Dicen que todo lo «grande» que hoy existe en Vueltabajo fue impulsado por él, y que, además, promovió las investigaciones sobre el papel de esta región en nuestras gestas libertarias.
«Esta es una provincia heroica y su historia no se conocía. Se quería aparentar que su pueblo no había luchado y eso no es cierto.

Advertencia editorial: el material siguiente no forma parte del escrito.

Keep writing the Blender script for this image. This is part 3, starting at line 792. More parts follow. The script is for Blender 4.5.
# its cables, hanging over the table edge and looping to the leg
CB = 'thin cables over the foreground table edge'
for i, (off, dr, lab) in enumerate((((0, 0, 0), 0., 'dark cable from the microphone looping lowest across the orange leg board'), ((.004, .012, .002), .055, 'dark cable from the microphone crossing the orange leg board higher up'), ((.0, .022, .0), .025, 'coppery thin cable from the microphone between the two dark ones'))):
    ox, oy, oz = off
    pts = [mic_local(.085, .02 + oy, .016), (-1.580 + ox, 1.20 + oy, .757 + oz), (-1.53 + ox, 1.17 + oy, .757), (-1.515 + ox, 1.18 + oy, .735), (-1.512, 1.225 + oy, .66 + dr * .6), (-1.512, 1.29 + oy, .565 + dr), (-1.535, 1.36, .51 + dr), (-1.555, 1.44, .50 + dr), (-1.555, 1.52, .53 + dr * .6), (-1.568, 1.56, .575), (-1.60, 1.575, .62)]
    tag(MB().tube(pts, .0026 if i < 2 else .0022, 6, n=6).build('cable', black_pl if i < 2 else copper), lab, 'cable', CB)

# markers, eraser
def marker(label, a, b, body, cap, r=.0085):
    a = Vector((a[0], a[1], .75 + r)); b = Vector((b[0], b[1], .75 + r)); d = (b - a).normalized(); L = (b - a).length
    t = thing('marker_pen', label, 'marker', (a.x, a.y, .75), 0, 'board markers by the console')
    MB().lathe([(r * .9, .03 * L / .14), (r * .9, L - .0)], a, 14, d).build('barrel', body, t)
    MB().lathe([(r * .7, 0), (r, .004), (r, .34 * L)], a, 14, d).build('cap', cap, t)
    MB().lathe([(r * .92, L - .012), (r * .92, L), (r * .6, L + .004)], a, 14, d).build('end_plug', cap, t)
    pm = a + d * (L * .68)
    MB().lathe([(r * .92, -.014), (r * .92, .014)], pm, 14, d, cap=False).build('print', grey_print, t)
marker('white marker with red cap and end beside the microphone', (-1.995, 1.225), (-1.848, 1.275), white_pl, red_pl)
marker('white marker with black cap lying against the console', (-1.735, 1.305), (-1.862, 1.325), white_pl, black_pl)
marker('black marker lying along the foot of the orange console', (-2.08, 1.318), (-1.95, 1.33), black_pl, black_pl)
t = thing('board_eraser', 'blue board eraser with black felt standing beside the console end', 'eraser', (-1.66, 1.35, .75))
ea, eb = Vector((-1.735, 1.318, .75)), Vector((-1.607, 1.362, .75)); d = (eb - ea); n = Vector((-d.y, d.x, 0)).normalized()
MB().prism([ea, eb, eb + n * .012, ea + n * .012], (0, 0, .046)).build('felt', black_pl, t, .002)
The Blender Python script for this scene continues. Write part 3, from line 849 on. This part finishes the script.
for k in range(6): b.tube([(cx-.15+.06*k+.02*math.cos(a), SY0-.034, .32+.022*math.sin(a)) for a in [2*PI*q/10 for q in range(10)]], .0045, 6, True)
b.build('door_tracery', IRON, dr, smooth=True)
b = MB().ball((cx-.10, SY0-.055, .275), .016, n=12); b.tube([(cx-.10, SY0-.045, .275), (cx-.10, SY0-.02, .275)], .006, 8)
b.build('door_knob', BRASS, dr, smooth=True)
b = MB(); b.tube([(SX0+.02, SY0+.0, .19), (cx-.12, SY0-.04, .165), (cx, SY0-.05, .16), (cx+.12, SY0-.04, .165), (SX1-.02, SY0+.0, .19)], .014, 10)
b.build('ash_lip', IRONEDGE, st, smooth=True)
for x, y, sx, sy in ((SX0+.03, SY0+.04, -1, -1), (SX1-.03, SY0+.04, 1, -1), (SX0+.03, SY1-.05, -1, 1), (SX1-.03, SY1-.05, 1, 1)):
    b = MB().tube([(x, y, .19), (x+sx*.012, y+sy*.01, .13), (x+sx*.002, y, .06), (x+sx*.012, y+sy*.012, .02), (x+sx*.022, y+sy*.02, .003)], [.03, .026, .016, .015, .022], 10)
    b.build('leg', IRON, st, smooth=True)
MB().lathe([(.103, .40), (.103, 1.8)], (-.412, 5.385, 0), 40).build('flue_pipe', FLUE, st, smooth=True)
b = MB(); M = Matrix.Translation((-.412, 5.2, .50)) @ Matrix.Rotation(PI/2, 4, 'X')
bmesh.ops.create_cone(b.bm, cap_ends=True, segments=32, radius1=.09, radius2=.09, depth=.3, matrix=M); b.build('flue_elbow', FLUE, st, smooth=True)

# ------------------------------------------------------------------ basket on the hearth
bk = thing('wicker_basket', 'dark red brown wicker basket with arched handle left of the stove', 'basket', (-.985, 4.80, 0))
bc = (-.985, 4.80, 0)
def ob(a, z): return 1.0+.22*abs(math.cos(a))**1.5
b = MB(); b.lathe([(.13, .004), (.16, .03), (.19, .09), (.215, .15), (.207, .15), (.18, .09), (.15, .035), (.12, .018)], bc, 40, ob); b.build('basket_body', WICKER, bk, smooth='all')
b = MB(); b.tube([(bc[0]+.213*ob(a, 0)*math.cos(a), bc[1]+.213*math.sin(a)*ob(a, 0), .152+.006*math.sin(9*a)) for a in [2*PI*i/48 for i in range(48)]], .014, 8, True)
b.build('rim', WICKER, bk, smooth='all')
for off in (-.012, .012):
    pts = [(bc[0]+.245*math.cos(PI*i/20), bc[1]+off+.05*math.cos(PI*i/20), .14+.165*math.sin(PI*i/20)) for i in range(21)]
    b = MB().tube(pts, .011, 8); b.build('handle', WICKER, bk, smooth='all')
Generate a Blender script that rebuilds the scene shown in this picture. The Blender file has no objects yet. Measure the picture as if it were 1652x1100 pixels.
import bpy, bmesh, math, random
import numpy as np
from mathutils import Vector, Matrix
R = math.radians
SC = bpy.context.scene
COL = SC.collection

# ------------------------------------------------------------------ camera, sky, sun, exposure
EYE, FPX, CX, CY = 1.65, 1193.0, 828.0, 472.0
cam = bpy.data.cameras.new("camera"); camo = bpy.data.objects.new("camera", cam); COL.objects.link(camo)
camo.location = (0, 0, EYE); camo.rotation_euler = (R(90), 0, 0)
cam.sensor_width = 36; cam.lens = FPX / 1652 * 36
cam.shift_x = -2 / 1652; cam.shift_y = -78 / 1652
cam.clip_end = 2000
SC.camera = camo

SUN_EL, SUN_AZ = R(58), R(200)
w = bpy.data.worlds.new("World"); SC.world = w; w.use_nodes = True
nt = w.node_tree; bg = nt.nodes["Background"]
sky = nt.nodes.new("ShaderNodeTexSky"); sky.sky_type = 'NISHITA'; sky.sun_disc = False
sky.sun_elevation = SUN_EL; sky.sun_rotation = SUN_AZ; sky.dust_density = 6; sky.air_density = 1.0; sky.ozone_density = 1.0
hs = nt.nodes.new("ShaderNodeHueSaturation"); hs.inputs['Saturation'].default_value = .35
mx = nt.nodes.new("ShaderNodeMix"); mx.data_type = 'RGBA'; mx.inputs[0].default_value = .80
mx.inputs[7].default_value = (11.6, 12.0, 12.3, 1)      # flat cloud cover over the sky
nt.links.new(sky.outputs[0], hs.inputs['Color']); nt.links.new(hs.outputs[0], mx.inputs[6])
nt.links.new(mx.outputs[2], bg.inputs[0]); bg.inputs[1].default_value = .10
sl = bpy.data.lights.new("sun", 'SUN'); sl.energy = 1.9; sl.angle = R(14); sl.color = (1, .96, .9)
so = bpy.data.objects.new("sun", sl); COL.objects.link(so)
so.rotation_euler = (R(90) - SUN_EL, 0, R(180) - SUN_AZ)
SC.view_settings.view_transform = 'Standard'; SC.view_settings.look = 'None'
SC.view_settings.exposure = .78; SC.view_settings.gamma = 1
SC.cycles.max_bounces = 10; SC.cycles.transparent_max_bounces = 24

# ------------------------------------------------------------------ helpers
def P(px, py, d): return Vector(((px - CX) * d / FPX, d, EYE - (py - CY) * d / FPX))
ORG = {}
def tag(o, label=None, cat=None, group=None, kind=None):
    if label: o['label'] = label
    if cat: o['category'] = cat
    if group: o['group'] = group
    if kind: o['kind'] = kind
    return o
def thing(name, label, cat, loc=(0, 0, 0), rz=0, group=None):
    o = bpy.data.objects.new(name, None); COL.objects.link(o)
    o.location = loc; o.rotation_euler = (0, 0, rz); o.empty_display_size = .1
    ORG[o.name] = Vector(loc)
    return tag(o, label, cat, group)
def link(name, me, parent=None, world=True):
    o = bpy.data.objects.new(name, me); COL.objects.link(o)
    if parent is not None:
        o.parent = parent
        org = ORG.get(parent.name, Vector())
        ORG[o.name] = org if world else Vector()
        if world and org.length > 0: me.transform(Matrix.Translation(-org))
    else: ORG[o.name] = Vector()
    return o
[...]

Aquí fue donde más combatientes se le unieron a Maceo en la guerra del 95».
Al cabo de una década de arduo trabajo en territorio pinareño, también se desempeñaría como primer secretario del Partido en La Habana y en Santiago de Cuba, y como embajador en la entonces Unión Soviética.
A su regreso de la urss, pidió volver a Pinar del Río, para fomentar el desarrollo de Guanahacabibes.
Hace algunos años, durante la inauguración de la carretera hasta el Cabo de San Antonio, confesó que había llegado a la península acompañado por «un grupo de entusiastas buscadores de famosos tesoros escondidos entre las leyendas y la historia».
La belleza de esta región prácticamente virgen y sus enormes perspectivas para el turismo, sin embargo, hoy le parecen mucho más valiosas que cualquier fortuna escondida por piratas y corsarios.
«A Guanahacabibes nos fuimos a vivir en una casita de campaña, y hubo quienes dijeron que nos íbamos a rajar, porque cambiar Moscú por este lugar no era fácil. Pero la base no se puede perder nunca, y nosotros venimos de la lucha, de las dificultades».
Lúcido y jovial, con una memoria prodigiosa capaz de recordar hasta el más mínimo de los detalles, este jueves cumple cien años convencido de que una Revolución tiene que superarse a sí misma cada día.
«No podemos quedarnos satisfechos porque hayamos llegado hasta aquí. Nuestros sueños de ayer son realidades hoy, pero los sueños de hoy, hay que hacerlos realidad mañana».
Jamás ha hecho alarde de su rango militar, bien ganado en el fragor de la batalla, ni ha tenido que exaltarse para imponer su autoridad de líder nato, que contagia y compromete a los otros con su sencillez y su capacidad de ser ejemplo.
Cuando sale a la calle, nunca pasa inadvertido para un pueblo que reconoce su dedicación y su entrega.
«Hasta los jovencitos me saludan con afecto, piden hacerse fotos conmigo. Y yo me pregunto: ¿cómo esos muchachos, que nacieron ayer, me conocen?».
Aunque le halaga el cariño de la gente, expresa con la mayor humildad del mundo: «Soy yo quien debe estar agradecido».